To keep this post from being too long, I have decided not to include instructions on building the jig. If there is demand for the specs on the jig, I will include them in a future post. For now, here is a photo tutorial on using the jig to tie this design (please excuse my first attempt at wood burning my logo into the jig).
I added multiple dowels for longer lanyards, one or two dowels may be used for shorter lanyards. If you are going to build the jig, it's fairly straightforward, it uses one 4"x36" length board and a dowel (I can't remember the diameter of the dowel I used, you want to use the smallest diameter that will be sturdy at about three inches long and won't break). To secure the slider, I used two Thumb Screws and two Pronged Tee Nuts that are inserted into the backside of base board. Then all you need to do to build it is cut the three pieces and then use your router to cut the slot and then you're finished.
  1. Start by using your lighter to attach the strand to the other strands, this doesn't need to be thoroughly melted to the other strand, it just needs to hold.
  2. Wrap the loop around the top dowel and begin looping the strand around the other dowels.
  3. Continue looping around the dowels until you have about five feet of cord remaining.
  4. Make a few wraps around the vertical loops to hold while removing the paracord from the jig.
  5. Lift the paracord off the jig while holding the loops tightly.
  6. Start wrapping the paracord around the full length of the vertical strands until you reach the bottom.
  7. Insert the strand underneath and through the last section.
  8. Cut and singe the end of the paracord using your lighter.
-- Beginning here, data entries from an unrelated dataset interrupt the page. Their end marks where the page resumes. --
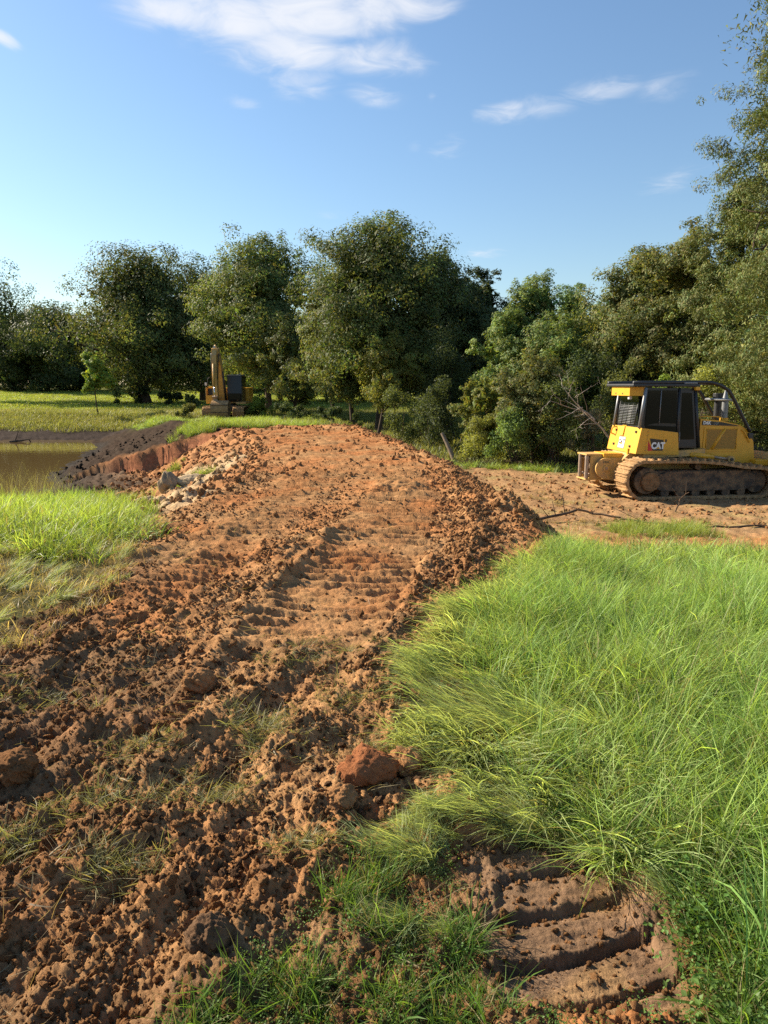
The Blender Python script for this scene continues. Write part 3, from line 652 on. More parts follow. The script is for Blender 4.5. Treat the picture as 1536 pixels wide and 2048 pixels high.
def dead_limb():
    rng = np.random.default_rng(5); d = 24.2
    A1 = at(1215, 870, d); B1 = at(1105, 758, d - .3); root = empty('dead_limb', (A1.x, d, gz(A1.x, d))); o = np.array(root.location)
    P = lambda px, py, dd=0: np.array(at(px, py, d + dd)) - o
    link('branch', branch_mesh(rng, P(1225, 885, .5), P(1172, 818), .04, 1, .1, 3).mesh('branch'), M['deadwood'], root)
    for a, b, r in [((1190, 840), (1128, 770), .04), ((1180, 830), (1096, 808), .035), ((1140, 782), (1133, 748), .02), ((1150, 795), (1185, 770), .015), ((1165, 815), (1110, 850), .022), ((1185, 835), (1150, 872), .02)]:
        link('branch', branch_mesh(rng, P(*a), P(*b, -.2), r * .65, 2, .16, 3).mesh('branch'), M['deadwood'], root)
    tag(root, 'bare bleached dead limb sprawling at the thicket edge left of the bulldozer', 'dead branch')


def leaning_stump():
    b = at(912, 922, 27.6); root_z = gz(b.x, 27.6); t = at(884, 866, 28.2)
    A = Acc(); s = np.linspace(0, 1, 7)[:, None]; p0 = np.array([b.x, 27.6, root_z - .1]); p1 = np.array(t); pth = p0 + (p1 - p0) * s + np.sin(s * 3) * [.02, 0, 0]
    A.add(tube(pth - p0, np.linspace(.10, .07, 7), 10)); o = link('leaning_trunk', A.mesh('leaning_trunk'), M['bark_pale'], None, p0)
    tag(o, 'pale broken trunk leaning at the dark edge of the wood', 'tree trunk')


def ground_stick(label, pts, r, seed, kids=3):
    rng = np.random.default_rng(seed); P = [np.array([x, y, gz(x, y) + h]) for x, y, h in pts]; o = P[0].copy(); A = Acc()
    for a, b in zip(P[:-1], P[1:]):
        A.add(tube(np.linspace(a, b, 6) - o + rng.normal(size=(6, 3)) * r * .5, r * np.linspace(1, .8, 6), 6)); r *= .8
        for _ in range(kids):
            q = a + (b - a) * rng.random(); e = q + rng.normal(size=3) * [.35, .2, .2] + [0, 0, .12]; A.add(tube(np.linspace(q, e, 5) - o, r * .45 * np.linspace(1, .4, 5), 5))
    tag(link('fallen_stick', A.mesh('fallen_stick'), M['twig'], None, o), label, 'stick', 'sticks lying on the ground by the bulldozer')


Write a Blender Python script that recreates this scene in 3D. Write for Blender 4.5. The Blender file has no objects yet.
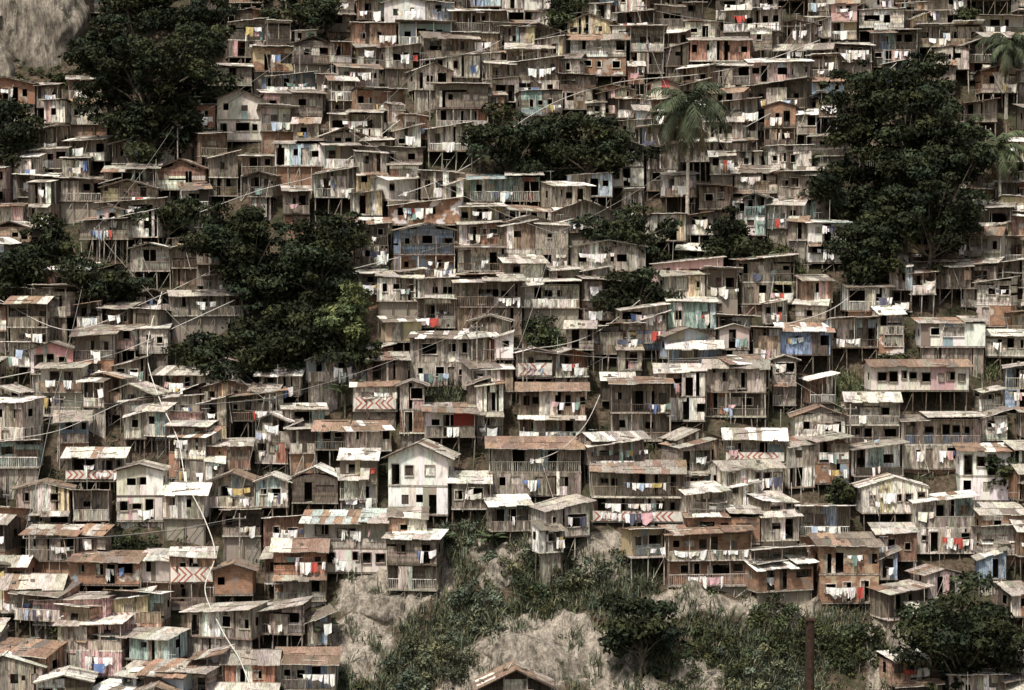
import bpy, math, random
import numpy as np
from mathutils import Vector
random.seed(31); RNG=np.random.default_rng(7)
R=random.random; U=random.uniform; C=random.choice
scene=bpy.context.scene

# ------------------------------------------------------------------ camera
CAM=np.array([0.0,-180.0,45.0]); PITCH=math.radians(-2.5); F=2160.0
cd=bpy.data.cameras.new("camera"); cam=bpy.data.objects.new("camera",cd)
scene.collection.objects.link(cam); scene.camera=cam
cam.location=CAM; cam.rotation_euler=(math.radians(90)+PITCH,0,0)
cd.sensor_width=36; cd.lens=F/1024*36; cd.clip_end=8000; cd.clip_start=1
FW=np.array([0,math.cos(PITCH),math.sin(PITCH)]); UPV=np.array([0,-math.sin(PITCH),math.cos(PITCH)])

# ------------------------------------------------------------------ hillside
YP=[-4000,-60,-28,-14,0,40,80,110,150,230,4000]
ZP=[-14,-14,-9,-3.85,8.4,43.4,78.4,103,122,138,150]
def T(x,y):
    x=np.asarray(x,float); y=np.asarray(y,float)
    z=np.interp(y,YP,ZP)
    m=np.exp(-((y-35)/90.0)**2)*np.exp(-(x/160.0)**2)
    z=z+m*(1.6*np.sin(x*.055+1.0+y*.012)+1.0*np.sin(x*.13+y*.07)+.6*np.sin(x*.31+2)*np.cos(y*.23)+.25*np.sin(x*.9+y*.5)*np.sin(y*.8-x*.3))
    return z
def proj(x,y,z):
    d=np.array([x,y,z])-CAM; dep=d@FW
    return 512+F*d[0]/dep, 345-F*(d@UPV)/dep, F/dep
TS=np.linspace(150,330,1801)
def site(u,v,back=0.0,up=0.0):
    """ground point of the hillside seen at photo position (u,v)"""
    d=FW+np.array([(u-512)/F,0,0])+UPV*(-(v-345)/F)
    P=CAM[None,:]+d[None,:]*TS[:,None]
    g=T(P[:,0],P[:,1]+back)+up
    i=np.argmax(P[:,2]<=g)
    if i==0: i=len(TS)-1
    return P[i][0],P[i][1],P[i][2]

# ------------------------------------------------------------------ materials
def newmat(name):
    m=bpy.data.materials.new(name); m.use_nodes=True
    nt=m.node_tree; b=nt.nodes['Principled BSDF']; b.inputs['Roughness'].default_value=.9
    b.inputs['Specular IOR Level'].default_value=.12
    return m,nt,b
def N(nt,t,**k):
    n=nt.nodes.new(t)
    for a,v in k.items(): setattr(n,a,v)
    return n
def noise(nt,vec,scale,detail=3,rough=.6):
    n=N(nt,'ShaderNodeTexNoise'); n.inputs['Scale'].default_value=scale; n.inputs['Detail'].default_value=detail
    n.inputs['Roughness'].default_value=rough; nt.links.new(vec,n.inputs['Vector']); return n.outputs['Fac']
def mapping(nt,sc):
    g=N(nt,'ShaderNodeNewGeometry'); m=N(nt,'ShaderNodeMapping'); m.inputs['Scale'].default_value=sc
    nt.links.new(g.outputs['Position'],m.inputs['Vector']); return m.outputs['Vector']
def rng(nt,fac,a,b,c,d):
    r=N(nt,'ShaderNodeMapRange'); r.inputs[1].default_value=a; r.inputs[2].default_value=b
    r.inputs[3].default_value=c; r.inputs[4].default_value=d; nt.links.new(fac,r.inputs[0]); return r.outputs[0]
def mul(nt,col,fac):
    v=N(nt,'ShaderNodeVectorMath',operation='SCALE'); nt.links.new(col,v.inputs[0]); nt.links.new(fac,v.inputs['Scale']); return v.outputs[0]
def mix(nt,a,b,fac):
    m=N(nt,'ShaderNodeMix',data_type='RGBA')
    for s,i in ((a,6),(b,7)):
        if isinstance(s,tuple): m.inputs[i].default_value=(*s,1)
        else: nt.links.new(s,m.inputs[i])
    nt.links.new(fac,m.inputs[0]); return m.outputs[2]
def col(nt,n='Col'):
    a=N(nt,'ShaderNodeAttribute'); a.attribute_name=n; return a.outputs['Color']

def mk_wood():
    m,nt,b=newmat('weathered_wood')
    c=mul(nt,col(nt),rng(nt,noise(nt,mapping(nt,(6,6,.5)),2.2,2,.6),.3,.7,.4,1.5))
    c=mix(nt,c,(.045,.034,.025),rng(nt,noise(nt,mapping(nt,(2.2,2.2,.9)),1.3,3,.7),.5,.7,0,.85))
    nt.links.new(c,b.inputs['Base Color']); return m
def mk_roof():
    m,nt,b=newmat('corrugated_sheet'); b.inputs['Roughness'].default_value=.8
    c=mul(nt,col(nt),rng(nt,noise(nt,mapping(nt,(8,1,1)),2,2,.6),.3,.7,.5,1.35))
    c=mix(nt,c,(.11,.075,.052),rng(nt,noise(nt,mapping(nt,(2,.7,.7)),1.2,3,.7),.5,.7,0,.75))
    nt.links.new(c,b.inputs['Base Color']); return m
def mk_plaster():
    m,nt,b=newmat('painted_plaster')
    c=mix(nt,col(nt),(.17,.14,.11),rng(nt,noise(nt,mapping(nt,(2.4,2.4,.6)),1.3,4,.7),.48,.75,0,.8))
    nt.links.new(c,b.inputs['Base Color']); return m
def mk_brick():
    m,nt,b=newmat('raw_brick')
    g=N(nt,'ShaderNodeNewGeometry'); s=N(nt,'ShaderNodeSeparateXYZ'); nt.links.new(g.outputs['Position'],s.inputs[0])
    a=N(nt,'ShaderNodeMath',operation='ADD'); nt.links.new(s.outputs[0],a.inputs[0]); nt.links.new(s.outputs[1],a.inputs[1])
    k=N(nt,'ShaderNodeCombineXYZ'); nt.links.new(a.outputs[0],k.inputs[0]); nt.links.new(s.outputs[2],k.inputs[1])
    br=N(nt,'ShaderNodeTexBrick'); nt.links.new(k.outputs[0],br.inputs['Vector'])
    br.inputs['Scale'].default_value=1; br.inputs['Brick Width'].default_value=.3; br.inputs['Row Height'].default_value=.15
    br.inputs['Mortar Size'].default_value=.016
    br.inputs['Color1'].default_value=(.36,.18,.10,1); br.inputs['Color2'].default_value=(.25,.13,.08,1); br.inputs['Mortar'].default_value=(.28,.23,.18,1)
    c=mul(nt,br.outputs['Color'],rng(nt,noise(nt,mapping(nt,(1,1,1)),1.5,4,.7),.3,.7,.5,1.25))
    c2=mix(nt,c,col(nt),rng(nt,noise(nt,mapping(nt,(1,1,1)),.7,3),.52,.58,0,.85))
    nt.links.new(c2,b.inputs['Base Color']); return m
def mk_plain(name,lo=.8,hi=1.15,sc=3,rough=.9):
    m,nt,b=newmat(name); b.inputs['Roughness'].default_value=rough
    c=mul(nt,col(nt),rng(nt,noise(nt,mapping(nt,(1,1,1)),sc,2),.3,.7,lo,hi))
    nt.links.new(c,b.inputs['Base Color']); return m
def rockcol(nt):
    n2=noise(nt,mapping(nt,(1,1,.35)),1.3,8,.75)
    c=mix(nt,(.09,.075,.06),(.42,.365,.295),rng(nt,n2,.36,.6,0,1))
    c=mix(nt,c,(.045,.05,.028),rng(nt,noise(nt,mapping(nt,(1,1,.6)),.6,6,.75),.55,.62,0,.85))
    c=mul(nt,c,rng(nt,noise(nt,mapping(nt,(4,4,.3)),1.6,5,.7),.3,.7,.45,1.3))
    return c,n2
def mk_ground():
    m,nt,b=newmat('hillside_soil')
    n1=noise(nt,mapping(nt,(1,1,1)),.35,5,.65); n2=noise(nt,mapping(nt,(1,1,1)),2.5,5,.7)
    c=mix(nt,(.03,.022,.015),(.14,.105,.072),rng(nt,n2,.35,.68,0,1))
    c=mix(nt,c,(.028,.035,.016),rng(nt,n1,.46,.58,0,.7))
    rc,_=rockcol(nt); sp=N(nt,'ShaderNodeSeparateColor'); nt.links.new(col(nt,'RockMask'),sp.inputs[0])
    ad=N(nt,'ShaderNodeMath',operation='ADD'); nt.links.new(sp.outputs[0],ad.inputs[0]); nt.links.new(n1,ad.inputs[1])
    c=mix(nt,c,rc,rng(nt,ad.outputs[0],.85,1.0,0,1))
    bp=N(nt,'ShaderNodeBump'); bp.inputs['Strength'].default_value=.9; bp.inputs['Distance'].default_value=.3
    nt.links.new(n2,bp.inputs['Height']); nt.links.new(bp.outputs[0],b.inputs['Normal'])
    nt.links.new(c,b.inputs['Base Color']); return m
def mk_rock():
    m,nt,b=newmat('granite'); c,n2=rockcol(nt)
    bp=N(nt,'ShaderNodeBump'); bp.inputs['Strength'].default_value=1; bp.inputs['Distance'].default_value=.5
    nt.links.new(n2,bp.inputs['Height']); nt.links.new(bp.outputs[0],b.inputs['Normal'])
    nt.links.new(c,b.inputs['Base Color']); return m
WOOD=mk_wood(); ROOF=mk_roof(); PLAS=mk_plaster(); BRICK=mk_brick()
CLOTH=mk_plain('cotton_cloth',.85,1.05); LEAF=mk_plain('leaf',.6,1.3,1.2,.75); BARK=mk_plain('bark',.5,1.3,4)
GROUND=mk_ground(); ROCK=mk_rock(); PIPE=mk_plain('pipe_plastic',.8,1.1,2); CONC=mk_plain('concrete',.55,1.2,1.5)
HM=[WOOD,ROOF,PLAS,BRICK]; W_,RF_,PL_,BR_=0,1,2,3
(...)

You will notice that by lowering the jig, you can adjust it for tying longer lanyards that are uniform in length each time you tie it. If you removed the top screw, you could tie a really long lanyard.

20 foot lanyard

12 foot lanyard

5 and 7 foot lanyards


  1. Anonymous

    Hey Chad,

    A quick question about the wrapping pattern (steps 2 & 3) - I can't quite follow the pictures. If you number the pegs (1, 2, 3 across the top and 4, 5, 6 across the bottom - like the charts available for tying turk's heads), is the pattern start at 2 ... 6 ... 3 ... 5 ... 1 ... 4 ... back to 2 and repeat?

    Thanks in advance.


  2. Hello Pete,
    There is no real pattern that I went by, I tried to keep it equal though. Say I was going to be using three of the pegs, I would want to try to end up with equal loops for each of the pegs and if the cord length was shorter, I would only use two of the pegs and then equal those out.
    I hope this answers your question, but if you wanted to do it exactly as I pictured let me know and I'll get you the photos of closer views.

  3. @Pete I wanted to add that the pattern you stated is the way I try to run the cord.
    Hope this helps.

  4. Anonymous

    Thanks, Chad. That helps a lot. I've got a bunch of paracord and I think this would be great way to store it for quick, tangle-free use.

    Keep up the great work on the site. Its one of my favorites.